(David Michod, 2010)
If you know David Michod's name at all, chances are that's down to the several fine and celebrated short films he's directed which are all viewable on YouTube. Those films each display a particular mastery of mood and tone which is more than matched by Animal Kingdom, his debut feature. Here he conjures up a tone of slow-burning dread and tension which is maintained, almost painfully, throughout. The few outbreaks of actual violence are brief and excessive but they never lift that awful mood. It lies over all of the action and the characters like a fog, echoed by Michod's sound mix and Anthony Partos' brooding electronic buzz of a score.

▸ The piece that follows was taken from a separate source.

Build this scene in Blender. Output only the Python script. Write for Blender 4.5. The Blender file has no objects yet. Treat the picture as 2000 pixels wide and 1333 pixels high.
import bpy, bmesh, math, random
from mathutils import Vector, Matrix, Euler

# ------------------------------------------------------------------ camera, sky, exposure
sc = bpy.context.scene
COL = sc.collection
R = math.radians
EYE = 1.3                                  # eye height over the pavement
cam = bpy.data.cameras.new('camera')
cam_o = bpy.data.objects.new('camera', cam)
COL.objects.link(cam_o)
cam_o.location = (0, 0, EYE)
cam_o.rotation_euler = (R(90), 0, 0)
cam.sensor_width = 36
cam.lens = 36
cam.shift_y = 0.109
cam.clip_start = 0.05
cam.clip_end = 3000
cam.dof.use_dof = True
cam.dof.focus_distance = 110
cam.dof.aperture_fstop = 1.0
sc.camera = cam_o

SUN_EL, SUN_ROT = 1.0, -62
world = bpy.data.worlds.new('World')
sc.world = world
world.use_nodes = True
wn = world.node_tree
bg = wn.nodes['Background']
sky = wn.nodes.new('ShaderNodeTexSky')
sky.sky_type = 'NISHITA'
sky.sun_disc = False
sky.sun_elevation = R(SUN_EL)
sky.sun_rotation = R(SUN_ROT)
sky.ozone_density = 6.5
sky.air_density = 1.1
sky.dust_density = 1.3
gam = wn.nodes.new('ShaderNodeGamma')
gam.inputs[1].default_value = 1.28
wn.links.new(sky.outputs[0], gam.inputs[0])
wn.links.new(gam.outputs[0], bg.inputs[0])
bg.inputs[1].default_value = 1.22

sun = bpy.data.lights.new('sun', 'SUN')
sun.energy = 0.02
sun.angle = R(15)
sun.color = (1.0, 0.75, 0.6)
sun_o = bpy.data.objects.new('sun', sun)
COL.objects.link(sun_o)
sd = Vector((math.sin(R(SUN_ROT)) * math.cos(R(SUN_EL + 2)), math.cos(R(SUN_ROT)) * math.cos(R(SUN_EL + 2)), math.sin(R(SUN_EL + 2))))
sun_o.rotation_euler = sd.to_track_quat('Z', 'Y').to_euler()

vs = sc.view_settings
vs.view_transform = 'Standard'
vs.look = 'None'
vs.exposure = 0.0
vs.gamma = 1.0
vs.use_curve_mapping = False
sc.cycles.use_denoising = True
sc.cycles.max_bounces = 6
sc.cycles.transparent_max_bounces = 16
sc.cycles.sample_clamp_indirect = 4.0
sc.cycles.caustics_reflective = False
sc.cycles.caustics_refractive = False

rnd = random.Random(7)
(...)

An early voiceover clarifies from where this sense of menace originates; the criminals at the heart of the story are all afraid, all of the time, that the end is near, that soon they will be caught, a reference repeated later by Guy Pearce's Police Officer and lent weight by the sudden and bloody ends suffered by some.
All of the characters seem trapped in this world; if not by their circumstances (young protagonist J) then by their own nature (the monstrous oldest brother "Pope" and his equally terrifying mother), and each seems bent by the weigh of it. Michod superbly orchestrates the slow, sad symphony of destruction that follows, each character singularly, sensitively drawn and performed by a uniformly strong cast.
The films pallet is muted, much like its mood, bright colours dulled and bleached pale by Michod's careful lighting of his compositions, which always tellingly play up the conflicts and tensions within the scenes they depict.
His work in short films is evident in the short vignette he slips into the narrative at a crucial halfway point: just as the brothers plot revenge on the Melbourne Police for the death of one of their own, he introduces us to two young patrolmen arriving for duty, donning uniforms and beginning their nightshift. Then they get a call and we are with them when men approach suddenly from the dark and the night is exploded with shotgun blasts.
This sudden shift in perspective is brief but brilliant and indicative of Michod's insistence on the human truth in his story, the quiet, painful moments at the expense of the loud, and of dark beauty at the expense of the slick glamour so often applied to this genre.